[from W Ralph Hall Caine Isle of Man]

CHAPTER XIV.

RECENT HISTORY

 

Or recent history the most conspicuous incidents have been the establishment of the House of Keys on an elective basis, in lieu of the process of selfelection which came into vogue in the confusion at the Commonwealth; and a financial adjustment with the Imperial Treasury, by which the island, for an annual payment of £10,000, has control of its surplus revenues.

Thus, after a lapse of four centuries and a half, a certain semblance of constitutional government has been restored to us, and the Stanley-Athole regime in many ways obliterated. And at a time when in England the House of Commons, as the elective chamber, is claiming sole control of finance, we have in the House of Keys an elective chamber that has not even attained the power of financial initiation. In our so-called ' land of Home Rule' the man who pays the piper does not call the tune. Yet in 1874, when Governor Loch was disposed to treat that most ancient symbol of our freedom, the Open-Air Parliament, as a mere idle ceremony that had long since outlived its day, he received a lesson under circumstances of which any Manxman has a right to feel proud.

His Excellency wished to push through a measure taxing fishing-boats for harbour accommodation. The accommodation was not provided, and the fishermen at Peel had a shrewd suspicion that the money so collected would disappear in promenades and other showy schemes in Douglas.

In a body they rose, and from widely-separated points-Peel, Ramsey, Port St. Mary, Port Erin -they marched to Tynwald Hill on the day (Midsummer Day by the old calendar) on which, by immemorial usage, they were empowered to make known their dissent to an offensive measure.

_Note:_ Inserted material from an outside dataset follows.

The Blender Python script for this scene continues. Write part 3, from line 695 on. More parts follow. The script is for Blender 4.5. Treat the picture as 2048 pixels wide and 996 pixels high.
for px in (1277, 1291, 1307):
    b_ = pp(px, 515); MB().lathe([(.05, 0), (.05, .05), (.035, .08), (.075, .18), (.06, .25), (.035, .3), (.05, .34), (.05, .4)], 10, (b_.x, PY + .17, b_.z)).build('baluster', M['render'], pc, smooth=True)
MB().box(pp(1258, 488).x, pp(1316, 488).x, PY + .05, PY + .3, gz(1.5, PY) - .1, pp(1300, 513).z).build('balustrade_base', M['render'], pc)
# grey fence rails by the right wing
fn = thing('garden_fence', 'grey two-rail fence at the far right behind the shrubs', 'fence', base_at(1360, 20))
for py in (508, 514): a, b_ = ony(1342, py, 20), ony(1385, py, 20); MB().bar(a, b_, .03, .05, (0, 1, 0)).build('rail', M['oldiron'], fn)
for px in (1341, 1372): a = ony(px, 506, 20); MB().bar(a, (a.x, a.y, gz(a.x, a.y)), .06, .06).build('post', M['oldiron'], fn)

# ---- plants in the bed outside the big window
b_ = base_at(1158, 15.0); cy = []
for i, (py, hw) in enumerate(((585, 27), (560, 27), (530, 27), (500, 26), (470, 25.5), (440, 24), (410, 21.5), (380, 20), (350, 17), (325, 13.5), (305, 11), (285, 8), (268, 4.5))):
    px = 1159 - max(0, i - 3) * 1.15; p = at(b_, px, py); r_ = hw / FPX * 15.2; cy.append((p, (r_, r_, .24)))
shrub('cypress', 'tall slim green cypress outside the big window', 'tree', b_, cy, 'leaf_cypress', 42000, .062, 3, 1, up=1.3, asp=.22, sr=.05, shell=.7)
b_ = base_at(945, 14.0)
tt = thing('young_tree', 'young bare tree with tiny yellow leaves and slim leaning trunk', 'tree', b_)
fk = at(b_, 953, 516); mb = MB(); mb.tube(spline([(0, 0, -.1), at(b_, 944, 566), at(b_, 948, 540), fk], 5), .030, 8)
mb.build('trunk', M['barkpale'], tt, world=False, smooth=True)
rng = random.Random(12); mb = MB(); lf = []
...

Governor Loch foresaw the danger in which he might be placed, and assembled on the spot the infantry from Castletown. The men at his command were armed with ball-cartridge. Law and order were to be maintained by establishing terror. Never was the proud institution of free men so degraded. The soldiers, however, in mere numbers made a sorry show in the face of a body of fishermen numbering 2,400, empty-handed it is true, but every one a man fresh from the sea, strong, brave, and resolute.

The strategy of the undisciplined force was admirable. Three men were told off to every rifle, and 500 men barred the return route of the Governor if the contest were pushed to the extreme.

Not till the men had assembled at the ancient mound did the Governor realize that, arrived there, he was no better than a rat in a trap if he ignored the inalienable right of the Manxmen to be heard in Open Parliament and to refuse their sanction.

His Excellency wisely and promptly grasped the situation, and ignored the foolish counsel by which he had been hitherto misguided. The harbour dues were dropped and a deputation was sent by him to negotiate the peace. Thereafter Governor Loch was the friend rather than the foe of the fishermen. Who, in the face of such an incident, can say Tynwald is obsolete or that our institutions are vain ceremonies ?

The loss to the people of the mountain lands for grazing, quarrying, and cutting turf, belongs to the early sixties, before the people were invested with any constitutional power of resisting the armed force brought up to effect their submission. It is a sorry story.